10 TOP PRODUCTIONS OF 2017
10. The Testament of Mary (Northern Light Theatre)
9. Going, Going, Gone! (Teatro La Quindicina)
8. Crazy For You (Citadel Theatre)
7. Stupid Fucking Bird (Edmonton Actors Theatre)
6. Sense and Sensibility (Citadel Theatre)
5. Disgraced (Citadel Theatre)
4. Sister Act (MacEwan University Theatre)
3. Constellations (Shadow Theatre)
2. The Believers (Madfandango Theatre Collective)
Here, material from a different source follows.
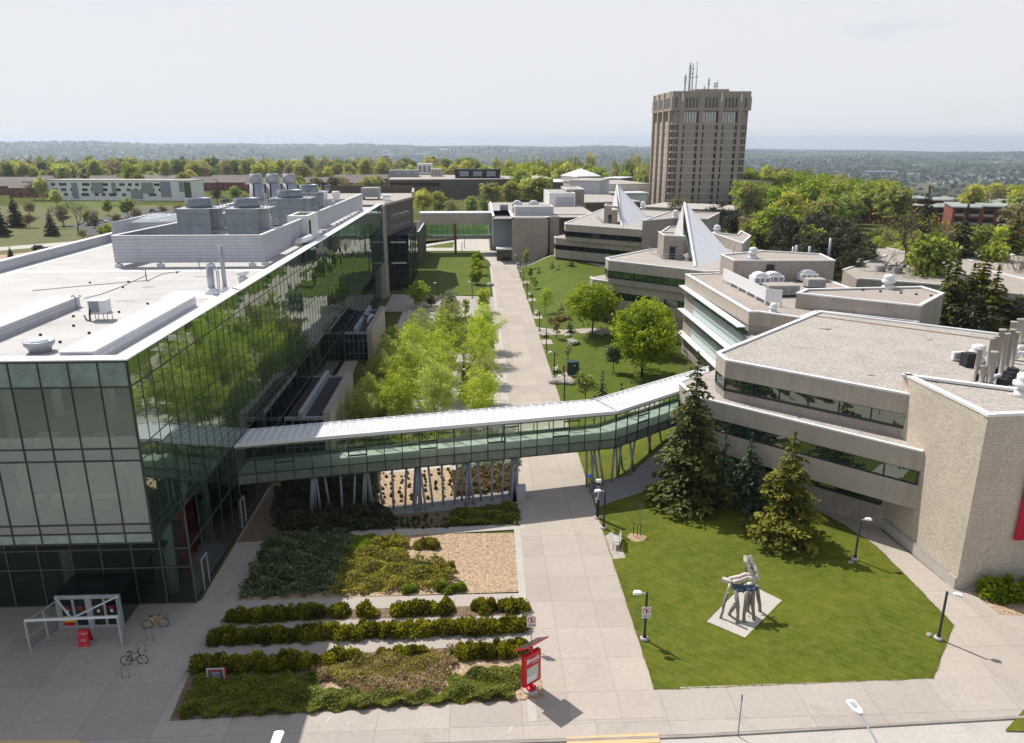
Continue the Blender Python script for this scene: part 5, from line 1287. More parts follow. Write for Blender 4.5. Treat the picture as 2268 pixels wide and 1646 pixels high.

And … coming in at the top:
1. Hadestown (Citadel/New York Theatre Workshop) – As he has for 2,000 years, Orpheus descends to Hades to bring his enduring love Eurydice back to the land of the living. The tale is bittersweet and Rachel Chavkin’s luminous production, dramatically supporting Anais Mitchell’s folky-jazzy score, becomes an epic musical that raises fundamental questions of faith and doubt, love and death. As Hermes, the narrator, tells us, “It’s a love song and a tale of love that never dies.”